Pro-kontra soal kepala daerah dipilih melalui DPRD akhir-akhir ini justru kian menguatkan kebangkitan arwah ORBA. Dukun-dukun Golkar dan Gerindra serta koalisi permanen memang mengalami ‘kerasukan’ permanen sehingga demokrasi bisa menjadi ‘demok trasi’ (megang terasi) belaka, dimana rakyat kehilangan ruang ‘bersuara’.
Koalisi Merah Putih memang aslinya begitu. Prabowo itu aslinya Golkar. Apalagi Akbar Tanjung.
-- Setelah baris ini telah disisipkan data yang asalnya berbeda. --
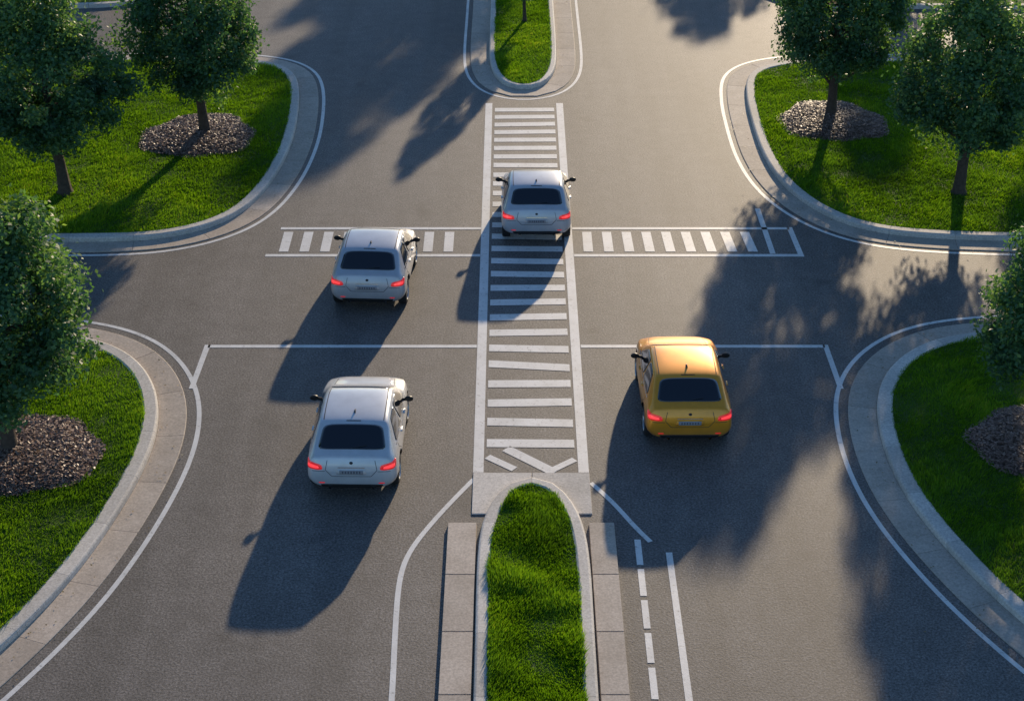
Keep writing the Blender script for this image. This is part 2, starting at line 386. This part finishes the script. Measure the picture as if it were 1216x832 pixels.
# ------------------------------------------------------------------ trees
def tube(path,rad,nseg,V,F):
    b=len(V); path=[Vector(p) for p in path]
    for i,p in enumerate(path):
        d=(path[min(i+1,len(path)-1)]-path[max(i-1,0)]).normalized()
        u=d.orthogonal().normalized() if abs(d.z)<.9 else Vector((1,0,0)); u=(u-d*u.dot(d)).normalized(); w=d.cross(u)
        for j in range(nseg):
            a=2*math.pi*j/nseg; V.append(tuple(p+(u*math.cos(a)+w*math.sin(a))*rad[i]*(1+.08*math.sin(3*a+i))))
    for i in range(len(path)-1):
        for j in range(nseg):
            F.append((b+i*nseg+j,b+i*nseg+(j+1)%nseg,b+(i+1)*nseg+(j+1)%nseg,b+(i+1)*nseg+j))
def tree_mesh(seed,leaf=1.0):
    r=np.random.default_rng(seed); rd=random.Random(seed)
    V=[];F=[]
    bx,by=rd.uniform(-.08,.08),rd.uniform(-.08,.08)
    P=[(0,0,0),(0,0,.12),(bx*.3,by*.3,.6),(bx,by,1.3),(bx*1.4,by*1.2,2.2),(bx*1.2,by,3.4),(bx,by,4.8)]
    tube(P,[.22,.16,.13,.115,.09,.055,.02],10,V,F)
    CZ=3.05
    nc=190; C=[];R=[]
    for i in range(nc):
        d=r.normal(size=3); d/=np.linalg.norm(d)
        q=r.uniform(.22,1)**.40
        prof=1.0-.30*max(d[2],0)**1.5
        rad=1.78*(1+.08*math.sin(3*math.atan2(d[1],d[0])+seed)+.05*math.sin(5*d[2]+seed*2))
        if d[2]<0: rad*=1+.10*(-d[2])
        c=np.array([d[0]*rad*prof,d[1]*rad*prof,d[2]*(2.45 if d[2]>0 else 1.80)])*q*r.uniform(.9,1.05)
        C.append(c+np.array([bx,by,CZ])); R.append(r.uniform(.26,.50))
    for i in range(26):
        c=C[i*5]; h=max(.9,min(3.9,c[2]-rd.uniform(.5,1.1))); s=Vector((bx,by,h)); e=Vector(c)
        m=s.lerp(e,.5)+Vector((0,0,-.10)); tube([s,m,e],[.045,.03,.010],5,V,F)
    n=40000
    ci=r.integers(0,nc,n); C=np.array(C);R=np.array(R)
    d=r.normal(size=(n,3)); d/=np.linalg.norm(d,axis=1)[:,None]
    q=r.uniform(.0,1,n)**.42
    pos=C[ci]+d*(R[ci]*q)[:,None]*np.array([1,1,.85])
    st=r.random(n)<.05; pos[st]+=d[st]*.18
    L=r.uniform(.034,.066,n)*leaf; W=L*r.uniform(.5,.75,n)
    nrm=d*.7+r.normal(size=(n,3))*.6+np.array([0,0,.35]); nrm/=np.linalg.norm(nrm,axis=1)[:,None]
    u=np.cross(nrm,r.normal(size=(n,3))); u/=np.linalg.norm(u,axis=1)[:,None]; v=np.cross(nrm,u)
    Q=np.stack([pos-u*L[:,None],pos-v*W[:,None]+nrm*.008,pos+u*L[:,None],pos+v*W[:,None]+nrm*.008],1)
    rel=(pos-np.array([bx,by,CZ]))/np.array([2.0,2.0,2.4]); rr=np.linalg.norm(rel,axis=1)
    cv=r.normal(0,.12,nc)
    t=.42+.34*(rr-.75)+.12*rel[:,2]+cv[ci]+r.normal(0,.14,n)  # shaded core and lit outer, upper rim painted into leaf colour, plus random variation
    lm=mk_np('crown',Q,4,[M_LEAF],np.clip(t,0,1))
    tm=bpy.data.meshes.new('trunk'); tm.from_pydata(V,[],F); tm.materials.append(M_BARK)
    tm.polygons.foreach_set('use_smooth',[True]*len(tm.polygons)); tm.update()
    return tm,lm
TMESH=[tree_mesh(s) for s in (1,2,3)]
def tree(x,y,k,sc,sz,rot):
    e=bpy.data.objects.new('deciduous_tree',None); COL.objects.link(e); e.location=(x,y,.12)
    e.rotation_euler=(0,0,rot); e.scale=(sc,sc,sz); e.empty_display_size=.3
    for nm,me in (('trunk',TMESH[k][0]),('crown',TMESH[k][1])):
        o=bpy.data.objects.new(nm,me); COL.objects.link(o); o.parent=e
tree(-12.05,40.15,0,1.13,1.07,.3)
tree(-8.92,44.2,1,1.05,1.10,3.4)
tree(-10.15,27.5,2,1.12,1.08,2.6)
tree(9.50,45.5,2,1.04,1.12,.4)
tree(12.05,40.15,1,1.12,1.07,0.6)
tree(11.2,28.1,0,1.0,1.05,1.2)
tree(.44,54.4,0,.45,.66,0.5)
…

Kalau awal reformasi terdengar santer bahwa Akbar Tanjung adalah ‘Golkarer Putih’, sejatinya hanya hoax cuih. Kalau Prabowo dan laskar koalisi permanennya ngotot untuk Pilkada tidak langsung alias melalui DPRD, tidak lebih gara-gara panik, terlebih karier politik Prabowo sudah habis pasca gugatan di MK belum lama ini. Gara-gara panik itulah, muncul tabiat aslinya, yang mengidap ‘ORBA Permanen’.
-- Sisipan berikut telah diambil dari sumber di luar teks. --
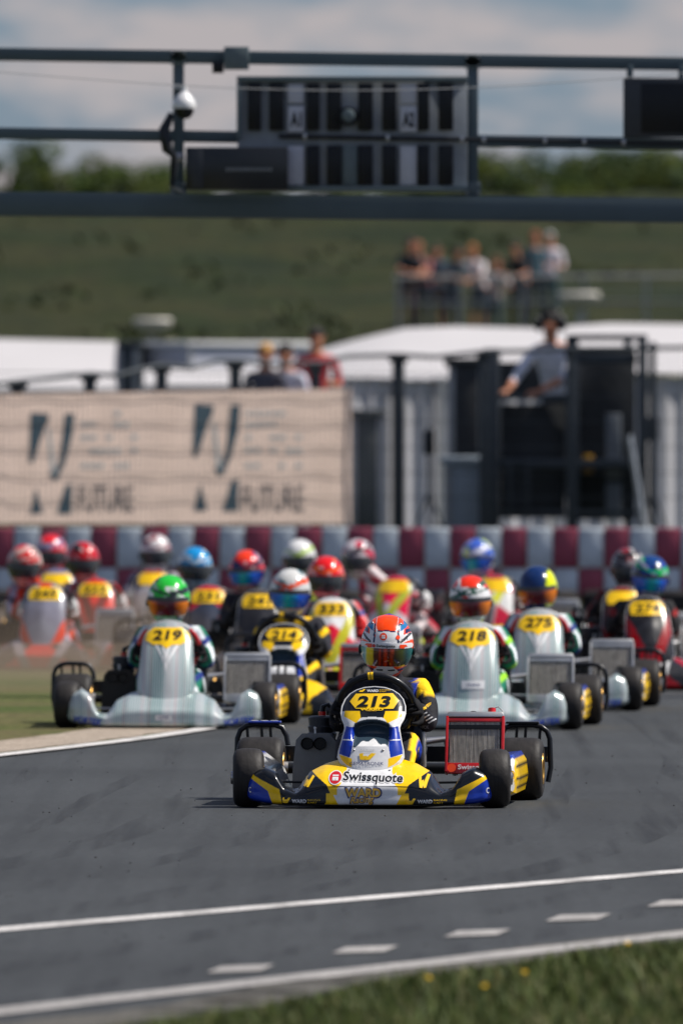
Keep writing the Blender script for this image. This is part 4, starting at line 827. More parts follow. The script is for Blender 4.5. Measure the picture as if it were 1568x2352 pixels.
SIL = dict(livery='silver')
GRN = (srgb(15, 110, 85), srgb(225, 230, 235), srgb(20, 40, 120))
G_blk = flat('glove_black', (.010, .010, .012), rough=.85, spec=.2); G_wht = flat('glove_white', (.6, .6, .6), rough=.8); G_red = flat('glove_red', RED, rough=.8)
k = kart(843, 50.0, 4.8, 'ward', '213', 'leading black, yellow, blue and white kart numbered 213', hero=True)
driver(k, 889, hero_helmet, V_irid, ((.013, .013, .018), YEL, BLU), G_blk, 'driver of the leading kart, orange and white helmet with rainbow visor', hero=True, hroll=2, hyaw=2)
gr, ye = srgb(40, 190, 60), srgb(235, 240, 40)
KARTS = [
 # px, d, yaw, livery, num, cols, plate, label | headpx, helmet, visor, suit, gloves, dlabel
 (376, 62.6, 2.5, 'silver', '219', None, None, 'silver striped kart numbered 219 beside the dry verge', 388, gen_helmet(gr, WHT, (.02, .03, .03), 5.5, gr), V_orange, GRN, G_blk, 'driver in green and white helmet with amber visor, in kart 219'),
 (640, 65.2, 4.5, 'ward', '214', None, None, 'black, yellow and blue kart numbered 214 following behind the leader', 667, gen_helmet((.62, .62, .6), (.1, .2, .22), srgb(240, 80, 30), 2.2), V_blue, (BLK, (.02, .02, .03), YEL), G_blk, 'driver in white helmet with red flash and blue visor, in kart 214'),
 (1078, 62.4, 3.0, 'silver', '218', None, None, 'silver striped kart numbered 218 behind the leader on the right', 1080, gen_helmet(WHT, srgb(235, 50, 20), (.03, .10, .07), 3.0, srgb(235, 50, 20)), V_orange, (srgb(15, 110, 85), srgb(225, 230, 235), srgb(150, 215, 40)), G_blk, 'driver in white helmet with red patches and amber visor, in kart 218'),
 (1232, 66.4, 3.0, 'silver', '275', None, None, 'silver striped kart numbered 275 just behind kart 218', 1234, side_helmet(srgb(15, 45, 95), srgb(225, 235, 20), (.02, .05, .04)), V_orange, GRN, G_blk, 'driver in dark blue helmet with yellow side, in kart 275'),
 (1500, 71.4, -5, 'dark', '274', ((.015, .014, .016), (.03, .03, .035), srgb(150, 10, 20)), 'box', 'black and red kart numbered 274 at the right edge', 1492, gen_helmet(srgb(15, 60, 150), (.01, .02, .05), srgb(30, 190, 90), 5.2, srgb(10, 60, 120)), V_blue, ((.02, .018, .02), (.012, .012, .014), srgb(150, 20, 20)), G_blk, 'driver in blue and green helmet with turquoise visor, in kart 274'),
 (1440, 75.4, -3, 'dark', None, ((.05, .012, .012), (.02, .02, .022), srgb(120, 15, 20)), 'box', 'dark kart almost hidden behind kart 274', 1443, gen_helmet((.03, .02, .025), srgb(140, 25, 30), (.25, .25, .26), 6.1), V_smoke, ((.03, .015, .015), srgb(140, 35, 15), (.02, .02, .02)), G_blk, 'driver in dark red helmet behind the driver of kart 274'),
 (1120, 81.0, 8, 'dark', None, (srgb(190, 30, 60), (.7, .7, .68), srgb(210, 210, 60)), 'box', 'crimson and white kart hidden behind karts 218 and 275', 1096, gen_helmet(srgb(60, 95, 190), srgb(200, 225, 50), (.72, .72, .76), 2.0), V_blue, (srgb(190, 40, 60), (.6, .6, .6), srgb(30, 40, 60)), G_wht, 'driver in blue, lime and white helmet above kart 218'),
 (757, 71.0, 2, 'dark', '333', ((.75, .74, .74), srgb(215, 25, 55), srgb(190, 185, 40)), 'box', 'white and red kart with lime plate behind kart 214', 748, gen_helmet(srgb(225, 25, 30), srgb(150, 12, 20), srgb(255, 110, 30), 8.1, srgb(225, 25, 30)), V_smoke, (srgb(200, 30, 35), (.62, .60, .60), srgb(30, 80, 150)), G_red, 'driver in bright red helmet with grey visor in the white and red kart'),
 (590, 74.2, 2, 'dark', '241', ((.02, .02, .024), (.03, .03, .04), (.10, .08, .06)), 'box', 'black kart with square yellow plate left of kart 214', 566, gen_helmet(srgb(225, 30, 45), srgb(50, 45, 110), (.03, .03, .05), 9.4, srgb(240, 60, 25)), V_blue, ((.02, .022, .03), (.03, .03, .04), (.08, .06, .04)), G_blk, 'driver in red and navy helmet with turquoise visor'),
 (690, 80.6, 4, 'dark', None, ((.5, .5, .48), srgb(120, 130, 30), (.03, .03, .03)), 'box', 'grey and lime kart hidden behind the white and red kart', 688, gen_helmet((.75, .75, .74), (.70, .70, .70), srgb(170, 205, 40), 10.2), V_smoke, ((.3, .3, .3), (.03, .03, .03), srgb(150, 180, 40)), G_blk, 'driver in white and lime helmet behind the red helmeted driver'),
 (862, 80.5, 22, 'dark', None, (srgb(225, 20, 70), (.72, .66, .68), srgb(180, 190, 60)), 'box', 'pink kart with tall nose panel behind the leading driver', 810, gen_helmet((.60, .52, .55), srgb(190, 25, 60), (.04, .03, .04), 11.0), V_smoke, ((.70, .62, .62), srgb(200, 30, 60), (.05, .04, .05)), G_wht, 'driver in white and crimson helmet beside the pink nose panel'),
 (470, 76.0, 3, 'dark', '231', ((.04, .05, .08), srgb(200, 20, 50), (.05, .05, .06)), 'box', 'dark kart with red panel top behind driver of kart 219', 447, gen_helmet(srgb(30, 145, 200), srgb(25, 120, 180), (.62, .65, .66), 12.3, srgb(20, 140, 205)), V_smoke, ((.05, .06, .09), (.03, .04, .05), srgb(170, 170, 175)), G_blk, 'driver in sky blue helmet'),
 (350, 84.0, 0, 'dark', None, ((.10, .11, .16), (.4, .38, .40), srgb(160, 30, 40)), 'box', 'blue grey kart hidden behind the green helmeted driver', 357, gen_helmet((.72, .68, .68), (.66, .62, .63), srgb(130, 30, 40), 13.0), V_smoke, ((.10, .12, .20), (.45, .42, .45), (.05, .05, .08)), G_wht, 'driver in pale white helmet behind the green helmeted driver'),
 (207, 78.6, 4, 'dark', '222', (srgb(225, 35, 26), srgb(205, 22, 30), srgb(120, 20, 20)), 'box', 'orange red kart kicking up dust on the dry verge', 190, gen_helmet(srgb(185, 15, 25), (.02, .015, .018), srgb(200, 20, 30), 14.5), V_smoke, (srgb(190, 35, 30), (.40, .36, .40), srgb(150, 40, 30)), G_wht, 'driver in dark red and black helmet in the orange red kart'),
 (120, 83.5, 4, 'dark', None, (srgb(190, 30, 35), (.18, .20, .38), (.4, .4, .5)), 'box', 'crimson and slate blue kart between the two leftmost karts', 116, gen_helmet(srgb(210, 30, 45), (.45, .48, .58), (.2, .25, .4), 15.2, srgb(215, 25, 35)), V_smoke, (srgb(170, 25, 30), (.3, .3, .4), srgb(120, 30, 40)), G_wht, 'driver in red and pale blue helmet between the two leftmost drivers'),
 (90, 76.8, 5, 'dark', '245', ((.26, .27, .34), (.22, .22, .29), srgb(225, 60, 25)), 'box', 'white and orange kart farthest left on the verge', 57, gen_helmet(srgb(205, 25, 25), (.25, .2, .16), (.55, .4, .35), 16.6), V_smoke, (srgb(200, 60, 25), (.40, .40, .52), (.05, .05, .07)), G_wht, 'leftmost driver, red and brown helmet'),
]
for i, (px, d, yaw, liv, num, cols, plate, lb, hp, hpaint, vis, suit, gl_, dl) in enumerate(KARTS):
    k = kart(px, d, yaw, liv, num, lb, cols=cols, plate=plate, seed=i * 1.7 + 1, fcols={90: (srgb(200, 26, 24), (.04, .03, .03), (.25, .22, .24)), 1500: (srgb(170, 12, 22), (.02, .02, .022), (.6, .6, .6)), 207: (srgb(235, 50, 25), (.05, .04, .04), (.6, .5, .5))}.get(px))
    if px < 300: k.location.z = .006
    driver(k, hp, hpaint, vis, suit, gl_, dl, hroll=random.uniform(-4, 4), hyaw=random.uniform(-10, 10))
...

Kekhawatiran sebagian rakyat atas pencapresan Prabowo, terkait soal kebangkitan ORBA-Otoriterisme-Militerisme memanglah benar adanya. Firasat politik rakyat itu tidak bisa dipungkiri. Begitu pula mengenai Basuki “Ahok” Cahaya Purnama yang mendapat cercaan orang-orang Gerindra, adalah bukti bahwa firasat rakyat itu benar adanya.
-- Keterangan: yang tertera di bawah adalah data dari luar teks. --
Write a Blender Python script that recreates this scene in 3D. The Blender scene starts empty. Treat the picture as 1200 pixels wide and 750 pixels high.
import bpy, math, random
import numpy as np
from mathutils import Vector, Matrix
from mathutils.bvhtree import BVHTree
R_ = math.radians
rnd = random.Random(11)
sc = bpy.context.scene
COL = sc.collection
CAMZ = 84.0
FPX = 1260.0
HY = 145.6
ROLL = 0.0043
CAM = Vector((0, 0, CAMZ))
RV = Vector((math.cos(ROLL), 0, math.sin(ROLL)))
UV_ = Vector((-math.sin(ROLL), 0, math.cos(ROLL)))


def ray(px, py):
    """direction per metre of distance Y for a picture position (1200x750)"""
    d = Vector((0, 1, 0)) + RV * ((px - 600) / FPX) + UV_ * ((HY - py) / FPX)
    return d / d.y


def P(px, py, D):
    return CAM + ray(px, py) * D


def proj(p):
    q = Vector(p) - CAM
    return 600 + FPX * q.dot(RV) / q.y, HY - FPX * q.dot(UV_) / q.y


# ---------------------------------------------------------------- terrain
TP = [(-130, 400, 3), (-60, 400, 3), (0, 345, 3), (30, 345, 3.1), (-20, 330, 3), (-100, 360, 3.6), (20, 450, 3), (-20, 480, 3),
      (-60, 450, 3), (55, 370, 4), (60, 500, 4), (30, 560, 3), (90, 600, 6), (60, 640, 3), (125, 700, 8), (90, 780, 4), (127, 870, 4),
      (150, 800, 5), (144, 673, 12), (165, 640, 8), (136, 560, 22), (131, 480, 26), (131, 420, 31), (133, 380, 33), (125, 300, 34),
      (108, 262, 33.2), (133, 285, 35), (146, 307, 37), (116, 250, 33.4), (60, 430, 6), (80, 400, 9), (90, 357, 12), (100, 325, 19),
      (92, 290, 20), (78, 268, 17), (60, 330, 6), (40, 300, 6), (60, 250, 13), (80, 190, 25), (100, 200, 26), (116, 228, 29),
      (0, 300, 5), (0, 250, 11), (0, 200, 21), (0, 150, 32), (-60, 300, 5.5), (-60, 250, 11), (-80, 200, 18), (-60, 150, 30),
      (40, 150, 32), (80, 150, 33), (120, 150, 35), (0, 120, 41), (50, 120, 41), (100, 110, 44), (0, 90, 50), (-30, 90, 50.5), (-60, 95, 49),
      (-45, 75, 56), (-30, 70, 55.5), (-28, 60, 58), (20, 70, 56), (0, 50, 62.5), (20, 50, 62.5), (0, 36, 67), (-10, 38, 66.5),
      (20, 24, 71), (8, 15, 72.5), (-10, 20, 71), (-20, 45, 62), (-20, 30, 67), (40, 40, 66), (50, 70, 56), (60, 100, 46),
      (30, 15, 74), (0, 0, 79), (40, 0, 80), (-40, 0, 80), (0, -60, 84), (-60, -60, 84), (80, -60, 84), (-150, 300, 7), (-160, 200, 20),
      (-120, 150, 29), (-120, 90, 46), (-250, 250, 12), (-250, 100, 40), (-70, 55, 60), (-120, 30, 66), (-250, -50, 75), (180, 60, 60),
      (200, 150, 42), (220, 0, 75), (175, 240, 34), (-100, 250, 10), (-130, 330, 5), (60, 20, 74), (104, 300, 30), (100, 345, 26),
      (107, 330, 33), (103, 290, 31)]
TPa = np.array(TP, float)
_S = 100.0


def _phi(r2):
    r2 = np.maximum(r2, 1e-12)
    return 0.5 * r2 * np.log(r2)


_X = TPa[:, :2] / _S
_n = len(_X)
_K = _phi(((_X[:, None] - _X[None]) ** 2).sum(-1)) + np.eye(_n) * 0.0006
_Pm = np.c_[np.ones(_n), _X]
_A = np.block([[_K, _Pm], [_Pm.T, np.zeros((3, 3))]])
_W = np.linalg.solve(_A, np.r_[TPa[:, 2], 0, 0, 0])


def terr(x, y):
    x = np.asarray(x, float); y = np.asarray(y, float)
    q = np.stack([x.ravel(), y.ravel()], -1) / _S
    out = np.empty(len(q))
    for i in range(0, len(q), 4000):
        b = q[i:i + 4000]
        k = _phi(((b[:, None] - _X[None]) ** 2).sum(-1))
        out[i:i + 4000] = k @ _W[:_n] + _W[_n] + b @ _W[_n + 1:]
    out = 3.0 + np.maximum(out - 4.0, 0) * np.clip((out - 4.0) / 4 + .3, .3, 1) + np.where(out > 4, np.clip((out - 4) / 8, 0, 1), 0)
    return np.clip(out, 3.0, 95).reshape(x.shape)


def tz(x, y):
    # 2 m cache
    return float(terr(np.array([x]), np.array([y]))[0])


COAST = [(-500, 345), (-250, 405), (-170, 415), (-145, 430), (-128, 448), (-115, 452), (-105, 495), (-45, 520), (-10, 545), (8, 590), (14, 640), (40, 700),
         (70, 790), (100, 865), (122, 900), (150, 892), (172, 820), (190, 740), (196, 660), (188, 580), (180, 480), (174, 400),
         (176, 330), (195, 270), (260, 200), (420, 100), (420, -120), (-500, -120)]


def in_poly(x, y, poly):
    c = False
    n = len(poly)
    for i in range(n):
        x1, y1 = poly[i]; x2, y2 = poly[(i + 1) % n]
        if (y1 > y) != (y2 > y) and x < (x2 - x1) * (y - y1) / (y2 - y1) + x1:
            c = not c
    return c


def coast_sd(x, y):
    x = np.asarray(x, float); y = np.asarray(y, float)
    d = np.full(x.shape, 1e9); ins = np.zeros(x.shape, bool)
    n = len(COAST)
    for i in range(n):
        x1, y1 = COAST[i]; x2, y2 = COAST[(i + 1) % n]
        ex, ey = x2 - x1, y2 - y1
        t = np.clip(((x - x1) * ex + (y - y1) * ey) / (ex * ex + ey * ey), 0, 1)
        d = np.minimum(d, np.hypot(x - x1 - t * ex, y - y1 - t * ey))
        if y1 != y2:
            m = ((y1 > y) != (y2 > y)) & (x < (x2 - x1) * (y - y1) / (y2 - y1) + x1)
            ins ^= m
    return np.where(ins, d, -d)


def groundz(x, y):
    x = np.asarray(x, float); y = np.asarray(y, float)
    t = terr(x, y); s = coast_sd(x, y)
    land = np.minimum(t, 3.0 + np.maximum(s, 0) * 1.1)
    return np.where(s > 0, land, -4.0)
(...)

Ya, pasca Pilpres 2014 karier politik Akbar Tanjung dan Prabowo sudah habis di mata sebagian besar rakyat Indonesia. Apalagi Ical yang terlebih dulu ‘tenggelam’ dalam lumpur Lapindo beserta boneka kesayangannya. Habisnya pun permanen. Ketiganya menyadari bahwa mereka tidak akan pernah bisa sampai sebagai pemimpin masyarakat sipil melalui Pilkada apalagi Pilpres. Rakyat tidak lagi buta berita-fakta. Kemajuan teknologi informasi-komunikasi telah andil sepenuhnya dalam kehidupan berbangsa-bernegara.
Orang-orang yang berada dalam koalisi permanen memang mengalami ‘sakit’ permanen pasca kekalahan Pilpres 2014. Rakyat memang tidak sedang bermimpi memilih malaikat dalam Pilkada ataupun Pilpres tetapi lebih logis-realistis bahwa lebih baik memilih manusia ‘sehat’ daripada manusia ‘sakit’ bahkan ‘sakit’ permanen.
Namun, orang-orang dalam koalisi permanen pun menyadari bahwa rakyat sudah bukan lagi boneka parpol dan para politikus. Mau-tidak mau orang-orang itu harus menggunakan cara lain untuk bisa ‘berkuasa’ setelah menuai kekalahan telak dalam pertandingan Pilpres 2014. Kalaupun cara itu tidak populis alias mengingkari kedaulatan rakyat, tetap dilakukan demi menggapai kursi utama, minimal tingkat daerah.
Atas tindakan ngotot soal Pilkada melalui mekanisme DPRD itu, tidaklah mustahil menggiring sebagian rakyat mengisi daftar anggota Golput. Persoalan anggota Dewan yang masih suka bolos atau mendengkur dalam ruang sidang serta kegemaran jalan-jalan, tetap menjadi kabar buruk yang menguatkan persepsi rakyat mengenai kinerja anggota Dewan dan pilihan “memilih tidak memilih”. Dan, KPU harus kembali menyurvei persoalan jumlah golputer ini, jika beritikad baik dalam dinamika demokrasi Indonesia.
Apa boleh buat. Kenyataan hidup bersosial-politik di NKRI ini memang mengalami pro-kontra, apalagi ‘hanya’ soal ‘kembali’ ke mekanisme pemilihan kepala daerah. ORBA sudah bangkit dari kuburnya akibat kepanikan para kader sejatinya. Tidak ada kebenaran mengenai kesejahteraan bagi seluruh rakyat Indonesia, melainkan kebenaran hanya demi kekuasaan sekaligus kerakusan parpol dan para pentolannya (tidak perlu menyebutkan para ‘pentilannya’).